> **Exercise goal**
Restate, exactly and only, the lines from the first through the line containing "COL=S.collection".

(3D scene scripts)
============
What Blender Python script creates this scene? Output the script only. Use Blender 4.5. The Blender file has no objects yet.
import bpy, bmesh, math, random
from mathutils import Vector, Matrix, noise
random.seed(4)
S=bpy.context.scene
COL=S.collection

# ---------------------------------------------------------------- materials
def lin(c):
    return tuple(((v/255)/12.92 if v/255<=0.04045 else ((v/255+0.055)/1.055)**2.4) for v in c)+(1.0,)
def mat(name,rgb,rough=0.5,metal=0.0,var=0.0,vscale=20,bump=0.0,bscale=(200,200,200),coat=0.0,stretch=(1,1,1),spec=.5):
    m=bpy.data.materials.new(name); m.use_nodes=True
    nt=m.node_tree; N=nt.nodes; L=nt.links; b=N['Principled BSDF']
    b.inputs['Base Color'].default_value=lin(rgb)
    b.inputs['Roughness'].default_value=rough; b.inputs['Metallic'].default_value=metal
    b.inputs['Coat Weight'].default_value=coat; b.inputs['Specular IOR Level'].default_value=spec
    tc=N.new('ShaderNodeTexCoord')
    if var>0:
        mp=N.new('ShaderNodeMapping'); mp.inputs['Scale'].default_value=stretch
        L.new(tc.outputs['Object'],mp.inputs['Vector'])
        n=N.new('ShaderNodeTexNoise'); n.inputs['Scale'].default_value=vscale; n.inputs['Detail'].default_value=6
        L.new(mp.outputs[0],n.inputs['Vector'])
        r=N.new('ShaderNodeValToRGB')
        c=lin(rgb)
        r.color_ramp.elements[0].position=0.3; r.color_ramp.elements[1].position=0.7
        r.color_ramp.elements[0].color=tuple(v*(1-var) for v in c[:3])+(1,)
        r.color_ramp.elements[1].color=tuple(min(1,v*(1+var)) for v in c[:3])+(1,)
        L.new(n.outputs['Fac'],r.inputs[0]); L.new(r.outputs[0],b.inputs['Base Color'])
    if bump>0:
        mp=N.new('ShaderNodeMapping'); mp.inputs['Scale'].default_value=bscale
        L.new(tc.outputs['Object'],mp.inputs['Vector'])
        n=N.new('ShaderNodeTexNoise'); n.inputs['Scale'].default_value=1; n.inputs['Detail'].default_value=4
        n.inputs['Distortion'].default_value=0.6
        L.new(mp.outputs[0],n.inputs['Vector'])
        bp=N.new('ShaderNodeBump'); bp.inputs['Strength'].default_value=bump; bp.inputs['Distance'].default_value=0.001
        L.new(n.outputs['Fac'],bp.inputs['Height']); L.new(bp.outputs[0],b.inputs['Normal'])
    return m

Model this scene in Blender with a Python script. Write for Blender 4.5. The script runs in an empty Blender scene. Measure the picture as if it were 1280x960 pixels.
============
> **The answer**
What Blender Python script creates this scene? Output the script only. Use Blender 4.5. The Blender file has no objects yet.
import bpy, bmesh, math, random
from mathutils import Vector, Matrix, noise
random.seed(4)
S=bpy.context.scene
COL=S.collection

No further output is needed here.